Sound too good to be true? It’s already happening. Cogeneration systems in the U.S. commercial and industrial sectors already are producing 135 billion kilowatt-hours for their own use. That’s approximately 3.6 percent of U.S. generation. In Europe the distributive generation grid has been progressing in Germany for 10 years, and the United Kingdom is moving ahead with a national plan of micro-production which has the support of 71 percent of households surveyed.
China is, of course, gearing its industrial machinery to produce the hardware and technology that will power the future in a distributive grid. One of the world’s most famous microgeneration projects is Vatican City, where solar panels are growing like ivy across venerable rooftops, and Pope Benedict XVI himself has applauded the Vatican’s goal to become the world’s first carbon neutral state.

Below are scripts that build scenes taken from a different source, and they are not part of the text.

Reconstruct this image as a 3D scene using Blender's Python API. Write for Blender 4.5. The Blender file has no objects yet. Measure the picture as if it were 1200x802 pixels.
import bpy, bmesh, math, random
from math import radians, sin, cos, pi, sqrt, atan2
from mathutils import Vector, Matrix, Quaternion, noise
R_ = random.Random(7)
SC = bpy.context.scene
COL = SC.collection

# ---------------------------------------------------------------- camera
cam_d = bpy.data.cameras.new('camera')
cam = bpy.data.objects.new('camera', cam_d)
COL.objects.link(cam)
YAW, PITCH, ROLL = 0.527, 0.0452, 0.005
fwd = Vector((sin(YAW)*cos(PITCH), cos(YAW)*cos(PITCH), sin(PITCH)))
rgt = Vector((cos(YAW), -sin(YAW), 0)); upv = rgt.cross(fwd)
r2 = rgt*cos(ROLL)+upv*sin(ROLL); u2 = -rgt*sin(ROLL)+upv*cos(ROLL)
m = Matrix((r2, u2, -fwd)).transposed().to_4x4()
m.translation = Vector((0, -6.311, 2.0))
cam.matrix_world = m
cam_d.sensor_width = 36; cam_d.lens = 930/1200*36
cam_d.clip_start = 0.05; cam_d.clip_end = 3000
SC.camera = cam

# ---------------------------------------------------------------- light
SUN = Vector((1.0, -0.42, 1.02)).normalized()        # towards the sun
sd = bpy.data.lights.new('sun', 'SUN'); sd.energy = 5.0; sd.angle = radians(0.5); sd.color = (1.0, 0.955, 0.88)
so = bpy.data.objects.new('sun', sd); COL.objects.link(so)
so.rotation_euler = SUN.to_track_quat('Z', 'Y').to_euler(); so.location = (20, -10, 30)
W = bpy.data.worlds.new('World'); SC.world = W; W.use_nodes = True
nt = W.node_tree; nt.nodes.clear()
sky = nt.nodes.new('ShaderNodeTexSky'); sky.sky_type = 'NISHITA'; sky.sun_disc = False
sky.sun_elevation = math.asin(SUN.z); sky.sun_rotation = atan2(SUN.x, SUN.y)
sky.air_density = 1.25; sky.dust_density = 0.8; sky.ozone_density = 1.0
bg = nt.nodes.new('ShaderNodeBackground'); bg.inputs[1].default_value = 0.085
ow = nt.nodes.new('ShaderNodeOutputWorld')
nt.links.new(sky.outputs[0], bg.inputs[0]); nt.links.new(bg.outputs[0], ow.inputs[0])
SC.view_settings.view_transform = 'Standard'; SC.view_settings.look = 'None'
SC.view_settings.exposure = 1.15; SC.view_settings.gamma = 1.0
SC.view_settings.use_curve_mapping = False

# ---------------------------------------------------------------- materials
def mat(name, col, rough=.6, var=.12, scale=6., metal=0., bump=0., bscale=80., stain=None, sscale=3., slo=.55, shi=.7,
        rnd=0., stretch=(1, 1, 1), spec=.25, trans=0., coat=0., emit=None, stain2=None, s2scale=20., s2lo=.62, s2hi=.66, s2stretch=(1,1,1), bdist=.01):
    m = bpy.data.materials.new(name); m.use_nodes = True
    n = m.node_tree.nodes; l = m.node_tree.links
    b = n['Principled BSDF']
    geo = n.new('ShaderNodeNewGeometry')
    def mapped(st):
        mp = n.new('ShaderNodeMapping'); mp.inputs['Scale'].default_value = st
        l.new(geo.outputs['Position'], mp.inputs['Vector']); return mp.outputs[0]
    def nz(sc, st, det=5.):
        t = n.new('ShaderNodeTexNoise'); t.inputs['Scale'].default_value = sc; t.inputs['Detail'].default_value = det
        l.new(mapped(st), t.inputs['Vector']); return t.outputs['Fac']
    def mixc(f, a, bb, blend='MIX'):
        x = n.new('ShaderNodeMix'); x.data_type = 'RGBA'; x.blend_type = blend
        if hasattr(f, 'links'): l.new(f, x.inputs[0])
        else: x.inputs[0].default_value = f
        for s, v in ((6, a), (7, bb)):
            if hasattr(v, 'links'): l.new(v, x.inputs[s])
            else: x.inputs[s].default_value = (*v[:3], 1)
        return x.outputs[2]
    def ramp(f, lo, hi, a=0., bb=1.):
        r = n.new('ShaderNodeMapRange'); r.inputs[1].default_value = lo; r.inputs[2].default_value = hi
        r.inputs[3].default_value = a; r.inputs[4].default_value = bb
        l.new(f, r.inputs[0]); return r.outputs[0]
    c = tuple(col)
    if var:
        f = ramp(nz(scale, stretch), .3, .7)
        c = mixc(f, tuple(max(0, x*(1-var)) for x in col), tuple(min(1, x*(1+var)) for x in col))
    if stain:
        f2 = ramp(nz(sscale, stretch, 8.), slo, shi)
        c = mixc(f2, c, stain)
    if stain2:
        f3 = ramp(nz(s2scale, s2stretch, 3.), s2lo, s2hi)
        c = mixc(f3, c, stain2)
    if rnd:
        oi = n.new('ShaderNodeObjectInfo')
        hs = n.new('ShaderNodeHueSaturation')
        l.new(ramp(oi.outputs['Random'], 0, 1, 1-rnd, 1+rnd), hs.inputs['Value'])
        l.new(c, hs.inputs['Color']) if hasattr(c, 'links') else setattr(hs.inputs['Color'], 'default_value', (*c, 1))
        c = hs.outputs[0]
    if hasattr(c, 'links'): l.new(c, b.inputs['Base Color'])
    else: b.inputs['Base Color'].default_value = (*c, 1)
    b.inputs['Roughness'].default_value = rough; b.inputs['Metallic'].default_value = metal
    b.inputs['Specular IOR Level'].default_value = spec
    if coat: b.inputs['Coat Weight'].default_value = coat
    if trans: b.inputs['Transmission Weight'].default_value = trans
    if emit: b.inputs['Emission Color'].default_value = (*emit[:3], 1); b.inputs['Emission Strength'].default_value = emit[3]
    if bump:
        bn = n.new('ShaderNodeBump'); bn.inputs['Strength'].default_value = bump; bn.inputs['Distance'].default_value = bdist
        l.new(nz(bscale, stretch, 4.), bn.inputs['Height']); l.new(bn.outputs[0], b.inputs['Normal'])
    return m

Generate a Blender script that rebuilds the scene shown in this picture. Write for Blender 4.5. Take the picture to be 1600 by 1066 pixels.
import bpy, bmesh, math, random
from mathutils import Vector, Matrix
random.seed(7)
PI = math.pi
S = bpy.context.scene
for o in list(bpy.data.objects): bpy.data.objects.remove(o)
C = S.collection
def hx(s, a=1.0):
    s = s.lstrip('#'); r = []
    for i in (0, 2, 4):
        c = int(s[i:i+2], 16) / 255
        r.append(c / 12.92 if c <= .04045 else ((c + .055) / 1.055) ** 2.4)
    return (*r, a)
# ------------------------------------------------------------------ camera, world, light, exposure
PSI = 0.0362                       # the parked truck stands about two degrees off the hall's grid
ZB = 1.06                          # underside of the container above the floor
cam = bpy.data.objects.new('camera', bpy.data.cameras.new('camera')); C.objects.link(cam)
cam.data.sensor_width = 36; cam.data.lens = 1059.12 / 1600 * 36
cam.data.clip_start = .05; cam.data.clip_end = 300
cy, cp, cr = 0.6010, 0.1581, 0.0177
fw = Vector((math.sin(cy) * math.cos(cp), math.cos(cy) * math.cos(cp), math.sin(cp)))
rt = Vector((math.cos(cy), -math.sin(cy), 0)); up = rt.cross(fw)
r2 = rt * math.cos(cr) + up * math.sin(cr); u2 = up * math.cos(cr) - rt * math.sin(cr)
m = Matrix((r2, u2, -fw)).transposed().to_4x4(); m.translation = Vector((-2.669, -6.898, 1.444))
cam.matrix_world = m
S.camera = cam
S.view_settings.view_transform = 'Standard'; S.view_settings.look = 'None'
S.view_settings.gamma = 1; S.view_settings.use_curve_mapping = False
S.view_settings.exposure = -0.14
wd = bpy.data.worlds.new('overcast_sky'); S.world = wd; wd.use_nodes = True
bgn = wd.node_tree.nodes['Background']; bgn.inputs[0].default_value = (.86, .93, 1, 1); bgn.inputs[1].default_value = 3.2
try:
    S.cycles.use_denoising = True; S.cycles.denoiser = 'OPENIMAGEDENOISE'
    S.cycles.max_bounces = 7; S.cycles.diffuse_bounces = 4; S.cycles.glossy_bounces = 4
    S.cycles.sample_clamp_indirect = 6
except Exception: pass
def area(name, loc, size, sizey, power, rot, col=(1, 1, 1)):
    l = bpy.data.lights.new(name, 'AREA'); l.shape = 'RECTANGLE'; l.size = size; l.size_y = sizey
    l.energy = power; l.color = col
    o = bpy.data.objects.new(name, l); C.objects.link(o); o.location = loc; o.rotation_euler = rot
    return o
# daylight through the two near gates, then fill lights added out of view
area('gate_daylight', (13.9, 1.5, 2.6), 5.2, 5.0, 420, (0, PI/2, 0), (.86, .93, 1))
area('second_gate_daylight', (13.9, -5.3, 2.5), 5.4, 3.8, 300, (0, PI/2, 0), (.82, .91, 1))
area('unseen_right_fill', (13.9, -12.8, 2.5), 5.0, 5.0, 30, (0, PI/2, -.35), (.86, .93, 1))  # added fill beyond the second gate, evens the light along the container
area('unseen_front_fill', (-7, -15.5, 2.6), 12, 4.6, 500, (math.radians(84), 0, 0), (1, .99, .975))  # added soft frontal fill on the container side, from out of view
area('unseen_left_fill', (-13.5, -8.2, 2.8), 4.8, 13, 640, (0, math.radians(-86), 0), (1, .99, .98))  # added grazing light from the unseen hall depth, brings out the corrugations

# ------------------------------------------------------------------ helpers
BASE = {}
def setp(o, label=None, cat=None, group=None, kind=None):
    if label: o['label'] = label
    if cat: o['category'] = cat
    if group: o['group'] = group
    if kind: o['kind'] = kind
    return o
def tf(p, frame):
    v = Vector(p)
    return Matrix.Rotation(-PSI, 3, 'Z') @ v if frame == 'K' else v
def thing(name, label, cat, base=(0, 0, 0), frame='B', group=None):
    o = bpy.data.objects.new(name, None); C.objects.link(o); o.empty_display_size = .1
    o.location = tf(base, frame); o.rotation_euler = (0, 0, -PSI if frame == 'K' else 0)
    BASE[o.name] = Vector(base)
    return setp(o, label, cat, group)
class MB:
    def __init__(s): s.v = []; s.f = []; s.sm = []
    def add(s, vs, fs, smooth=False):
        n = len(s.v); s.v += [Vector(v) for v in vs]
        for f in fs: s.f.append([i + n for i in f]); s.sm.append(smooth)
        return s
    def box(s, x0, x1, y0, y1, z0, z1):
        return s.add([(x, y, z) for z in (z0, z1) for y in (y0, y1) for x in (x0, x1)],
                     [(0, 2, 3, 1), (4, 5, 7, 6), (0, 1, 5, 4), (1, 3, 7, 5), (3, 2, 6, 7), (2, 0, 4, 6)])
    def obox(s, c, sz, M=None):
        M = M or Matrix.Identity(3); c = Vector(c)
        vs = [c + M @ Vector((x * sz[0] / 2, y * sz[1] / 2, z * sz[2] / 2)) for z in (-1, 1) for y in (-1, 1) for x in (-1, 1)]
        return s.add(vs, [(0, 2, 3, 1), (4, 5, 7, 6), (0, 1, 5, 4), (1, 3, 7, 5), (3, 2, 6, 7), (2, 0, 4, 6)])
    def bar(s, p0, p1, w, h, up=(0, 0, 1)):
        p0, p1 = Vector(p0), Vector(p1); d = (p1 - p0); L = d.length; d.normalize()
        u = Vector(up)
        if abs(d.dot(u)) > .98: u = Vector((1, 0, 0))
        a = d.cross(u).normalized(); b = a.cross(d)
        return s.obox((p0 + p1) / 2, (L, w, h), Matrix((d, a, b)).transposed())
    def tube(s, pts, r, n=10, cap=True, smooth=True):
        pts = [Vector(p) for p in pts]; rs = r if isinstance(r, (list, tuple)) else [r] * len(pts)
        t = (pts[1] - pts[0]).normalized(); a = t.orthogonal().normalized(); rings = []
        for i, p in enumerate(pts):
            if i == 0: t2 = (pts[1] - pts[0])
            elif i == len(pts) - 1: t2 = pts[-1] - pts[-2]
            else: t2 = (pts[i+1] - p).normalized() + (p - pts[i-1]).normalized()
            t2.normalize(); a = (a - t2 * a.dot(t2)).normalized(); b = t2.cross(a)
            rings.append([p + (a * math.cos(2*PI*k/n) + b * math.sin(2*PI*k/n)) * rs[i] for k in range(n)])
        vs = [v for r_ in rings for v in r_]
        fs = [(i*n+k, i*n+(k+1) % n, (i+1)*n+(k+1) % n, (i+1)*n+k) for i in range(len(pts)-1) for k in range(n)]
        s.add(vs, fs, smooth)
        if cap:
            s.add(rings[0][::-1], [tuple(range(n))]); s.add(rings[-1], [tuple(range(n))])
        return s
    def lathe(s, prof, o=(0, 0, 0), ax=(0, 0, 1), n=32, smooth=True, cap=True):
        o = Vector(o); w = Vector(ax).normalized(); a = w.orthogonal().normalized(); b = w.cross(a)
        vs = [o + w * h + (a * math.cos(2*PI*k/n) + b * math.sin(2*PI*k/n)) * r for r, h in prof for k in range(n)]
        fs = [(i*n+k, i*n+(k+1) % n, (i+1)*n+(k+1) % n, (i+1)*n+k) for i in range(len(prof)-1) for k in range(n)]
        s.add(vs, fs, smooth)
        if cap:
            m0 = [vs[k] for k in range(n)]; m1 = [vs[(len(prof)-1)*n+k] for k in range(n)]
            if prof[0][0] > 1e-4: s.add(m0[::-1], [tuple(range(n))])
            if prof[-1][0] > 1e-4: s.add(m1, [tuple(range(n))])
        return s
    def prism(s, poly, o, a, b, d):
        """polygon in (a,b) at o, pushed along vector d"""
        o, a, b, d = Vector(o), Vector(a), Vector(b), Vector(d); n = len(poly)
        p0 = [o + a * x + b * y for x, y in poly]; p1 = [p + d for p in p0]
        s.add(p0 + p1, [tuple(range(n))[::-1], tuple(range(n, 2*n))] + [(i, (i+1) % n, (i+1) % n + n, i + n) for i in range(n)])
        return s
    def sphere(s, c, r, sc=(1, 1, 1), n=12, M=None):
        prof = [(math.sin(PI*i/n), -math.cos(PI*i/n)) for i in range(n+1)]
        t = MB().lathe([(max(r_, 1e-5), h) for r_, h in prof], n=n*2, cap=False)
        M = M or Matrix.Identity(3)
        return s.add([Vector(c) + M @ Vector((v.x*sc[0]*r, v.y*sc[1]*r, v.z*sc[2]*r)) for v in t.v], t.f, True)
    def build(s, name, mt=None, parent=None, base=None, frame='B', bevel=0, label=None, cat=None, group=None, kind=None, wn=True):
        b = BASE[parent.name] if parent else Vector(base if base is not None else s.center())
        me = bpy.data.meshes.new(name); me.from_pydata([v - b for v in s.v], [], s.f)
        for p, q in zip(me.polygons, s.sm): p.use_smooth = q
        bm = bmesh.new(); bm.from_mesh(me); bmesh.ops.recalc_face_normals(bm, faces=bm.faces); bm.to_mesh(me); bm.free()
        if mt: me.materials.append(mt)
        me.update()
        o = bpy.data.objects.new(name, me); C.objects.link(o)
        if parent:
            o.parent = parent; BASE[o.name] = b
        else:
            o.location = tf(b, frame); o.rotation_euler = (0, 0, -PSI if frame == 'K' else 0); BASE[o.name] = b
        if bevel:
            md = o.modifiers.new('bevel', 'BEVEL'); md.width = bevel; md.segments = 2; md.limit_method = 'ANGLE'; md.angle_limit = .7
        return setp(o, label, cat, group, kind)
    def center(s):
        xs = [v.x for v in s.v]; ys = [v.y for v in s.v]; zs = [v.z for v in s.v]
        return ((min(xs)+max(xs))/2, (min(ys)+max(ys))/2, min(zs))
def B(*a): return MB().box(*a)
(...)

The small-production method has obvious cost benefits, but it also reflects a practical path to sustainable energy production and promises significant reductions in climate-change gases. Certainly not least of all, the site-based distributive model protects individual energy users from massive outages that have occasionally and catastrophically darkened regional power networks. Just think of it as subsidiarity electrified.
The United States has not made as much progress as Europe in building a distributive-grid model for residential needs, but that could be changing. In Illinois Commonwealth Edison has begun an experimental program that plans micro-solar power plants on the homes of 100 local energy consumers in Chicago’s northwest suburbs. “We want to see whether consumers have the ability, with this technology, to become little utilities. They will be able to buy and sell electricity at a real-time hourly price, which is very close to the wholesale price, from their homes,” said Val Jensen, ComEd’s vice president for marketing and environmental programs, in a Chicago Sun-Times story.
Of course you don’t need a big old utility like ComEd to come in and install your powerplant. Let’s not forget that liberating do-it-yourselfism that powered the first generation of micro-energy producers. Get your own solar or wind system going, and get on the grid. It will do your wallet and our communal future a small but beautiful service.
This article appears in the May 2010 issue of U.S. Catholic (Vol. 75 no. 5, page 39).
Who's Under Your Carbon Footprint
By Dan Misleh (not verified) on Wednesday, June 9, 2010Thanks, Kevin, for excellent insights, as always. Small can indeed be beautiful.
Readers ought to consider taking the St. Francis Pledge to Care for Creation and the Poor in an effort to both reduce their carbon footprint and be reminded about who's under that footprint: those without the resources to combat climate impacts both in this country and around the world.
To learn more about this effort that is supported by the US Conference of Catholic Bishops and nearly two-dozen other national Catholic orgnizations, go to: www.catholicclimatecovenant.org.
Dan Misleh
Director
Why don't we
By Al (not verified) on Tuesday, June 8, 2010and why can't we laments Ted K. The American people are pretty common sense wise and would even be willing to sacrifice some for the overall good of the Nation. Problem is that there is no sound energy plan and every plan being proposed today is really a tax or environmental scam being passed on as an energy or climate bill. Lots of possibilities for alternative energy, all at this point requiring us to pay much more for our energy than with natural gas or oil based fuels. You have to have a good energy policy to address power generation, distribution and the transportation issues providing a way ahead that does not break the families bank or seriously damage the economy on the way to its goal. Solar panels on each house would appear to be one way to get there but it requires significant capital up front and no guarantee as to when you will break even. I'm sure that experts working under good leadership could come up with a good plan but that leadership is not present in the Obama administration. They are too busy taking over the country to worry about the consequences - let's call it trickle up poverty.
Energy conservation is even more imprtant
By Ted K (not verified) on Tuesday, June 8, 2010There is no doubt that these little power generators can be useful. But for most people, those living in the cities, this is not a practical direction. Sure one can get little solar lights on a balcony, or even a windmill on top of an appartment building, but the real problem comes from having to use all this excessive power in the first place.
We have to conserve more energy. There is so much that can be done: do we really need so many air conditioners, do we need suh high indoor temperatures in the winder, why are incandescent bulbs still being sold, why are standards for insulating buildings and their windows not more strict, etc.
And in this respect, transportation is perhaps the biggest culprit in needlessly wasting energy. It is beyond insanity that so many people in our civilisation actually use private automobiles to go to work daily. Public transport particularly using electric traction is by far more energy efficient than moving tons of metal for that one person using the shamefully wasteful intenal combustion engine of his car. Clearly the structure of our society and its economy has to be re-thought before the world is further irreparably harmed. And in doing so we may realise that we do not need all that energy in the first place.